Wrapping up the Redskins pre-draft presser

We’ve looked at a some of what Redskins college scouting director Scott Campbell said during his pre-draft press conference on Monday, covering possible trades, who makes the final call on those trades, and how the organization handles character issues. Here are a few more bullet points from Campbell’s presser:

—Asked if the Redskins would draft to fill needs or take the best available player, Campbell gave the stock answer. “I guess as you asked the question, you kind of framed it and the way I’m going to frame the answer, and the age-old answer of ‘I’m going to take the best player available,’” he said “And if that serves your needs, that’s a bonus.” So, there you go. That said, don’t be surprised if the best players as defined by the Redskins in the first few also happen have the “bonus” of filling one the team’s top two or three needs.

—The needs could line up well because the strength of the draft as Campbell sees it coincides with side of the ball where the Redskins need the most help. “Well, I’m excited because I think it’s one of the strongest, deepest classes on the defensive side of the ball that I’ve seen,” he said. “I’ve told the guys upstairs I’m excited because we’re going to get better . . . And several different positions – sometimes it’s just maybe defensive line or outside backers or corners. Across the board on defense, I’m really excited about the class and the guys we’re going to bring in are going to help us.”

—The draft board is still used after the draft ends and the scramble for undrafted free agents starts up. “There’s going to be guys left on the bottom of that board that didn’t get drafted that we had rated as draftable,” said Campbell. “So that’s our No. 1 targets. I assign a scout to all the coaches, and really the coaches talk to the players – once the draft ends, let me be clear, it’s after the draft ends when we start making calls – the scouts are on the phone with the agent finding out what our competition is, how much.” Campbell said that money isn’t much of a factor in recruiting the undrafted players; selling opportunity is the key.

—The draft board was influenced by former GM Scot McCloughan but adjustments have been made since he was fired in early March. “Well, he certainly had influence on it because we all met as we always did the last couple of years and every team does. You meet right after the all-star games before you go to the combine and kind of get an initial ranking of how you like the guys. Of course Scot hadn’t been here since, so just like when he was here before, there’s adjustments being made to the board with the new information.”

—The 2016 draft class did not contribute a lot but does not mean that there is more pressure on the organization to do better this year. The pressure is always there regardless. “Always pressure. Every year’s pressure,” said Campbell. “I grew up in an NFL household. My dad was a coach and a player for 40 years. Pressure every year to perform, that’s what the NFL is.
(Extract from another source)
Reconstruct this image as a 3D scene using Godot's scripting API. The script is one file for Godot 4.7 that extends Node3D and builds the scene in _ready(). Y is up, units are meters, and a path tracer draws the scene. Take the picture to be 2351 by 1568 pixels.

You’ve got to perform every year.” His father was Marion Campbell who played in the NFL for eight years and then coached for 21 seasons including stints as the head coach of the Eagles and Falcons.

—Campbell also asked for a little patience with the 2016 draft class, citing a group from a few years ago. “It takes a couple of years to develop a class,” said Campbell. “People are saying the ‘14 class had some success. Well, if I read articles and see what happened and what was said right after that draft, our grades in the mock drafts were not very good. It takes time. Morgan Moses didn’t start his first year, you know, but he’s come on to be one of the best right tackles in the league. That’s my opinion anyway. It takes time to develop. I still think with time, that class [2016] will be just fine.” I guess I buried the lede here—Campbell reads draft grades.